Life appears to have been pretty good for the Skara Brae residents. They had jewelry and pottery. They grew wheat and barley, and enjoyed bounteous harvests of shellfish and fish, including a codfish that weighed seventy-five pounds. They kept cattle, sheep, pigs, and dogs. The one thing they lacked was wood. They burned seaweed for warmth, and seaweed makes a most reluctant fuel, but that chronic challenge for them was good news for us. Had they been able to build their houses of wood, nothing would remain of them and Skara Brae would have gone forever unimagined.

It is impossible to overstate Skara Brae’s rarity and value. Prehistoric Europe was a largely empty place. As few as two thousand people may have lived in the whole of the British Isles fifteen thousand years ago. By the time of Skara Brae, the number had risen to perhaps twenty thousand, but that is still just one person per three thousand acres, so to come across any sign of Neolithic life is always an excitement. It would have been pretty exciting even then.

Skara Brae offered some oddities, too. One dwelling, standing slightly apart from the others, could be bolted only from the outside, indicating that anyone within was being confined, which rather mars the impression of a society of universal serenity. Why it was necessary to detain someone in such a small community is obviously a question that cannot be answered over such a distance of time. Also slightly mystifying are the water-tight storage containers found in each dwelling. The common explanation is that these were used to hold limpets, a hard-shelled mollusk that abounds in the vicinity, but why anyone would want a stock of fresh limpets near at hand is a question not easy to answer even with the luxury of conjecture, for limpets are a terrible food, providing only about one calorie apiece and so rubbery as to be practically inedible anyway; they actually take more energy to chew than they return in the form of nutrition.

We don’t know anything at all about these people—where they came from, what language they spoke, what led them to settle on such a lonesome outpost on the treeless edge of Europe—but from all the evidence it appears that Skara Brae enjoyed six hundred years of uninterrupted comfort and tranquillity. Then one day in about 2500 BC the occupants vanished—quite suddenly, it seems. In the passageway outside one dwelling ornamental beads, almost certainly precious to the owner, were found scattered, suggesting that a necklace had broken and the owner had been too panicked or harried to retrieve them. Why Skara Brae’s happy idyll came to a sudden end is, like so much else, impossible to say.

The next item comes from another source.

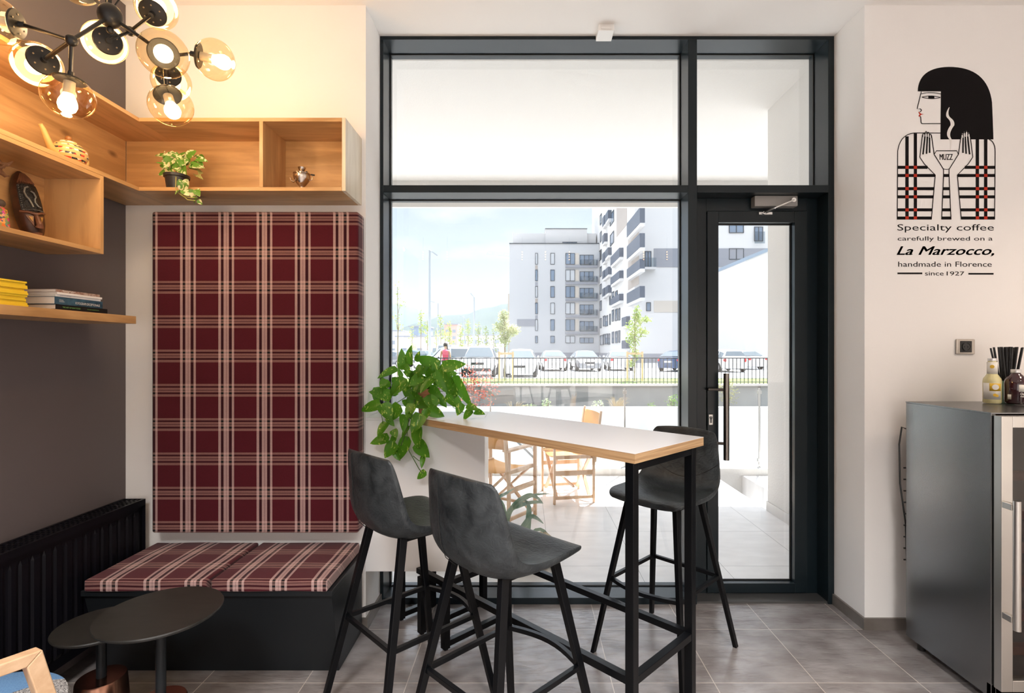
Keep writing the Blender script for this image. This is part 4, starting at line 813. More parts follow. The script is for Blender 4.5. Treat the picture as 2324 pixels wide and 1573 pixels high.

Remarkably, after Skara Brae’s discovery more than three quarters of a century passed before anyone got around to having a good look at it. William Watt, from nearby Skaill House, salvaged a few items; more horrifyingly, a later house party, armed with spades and other implements, emerged from Skaill House and cheerfully plundered the site one weekend in 1913, taking away goodness knows what as souvenirs, but that was about all the attention Skara Brae attracted. Then in 1924 another storm swept a section of one of the houses into the sea, after which it was decided that the site should be formally examined and made secure. The job fell to an interestingly odd but brilliant Australian-born Marxist professor from the University of Edinburgh who loathed fieldwork and didn’t really like going outside at all if he could possibly help it. His name was Vere Gordon Childe.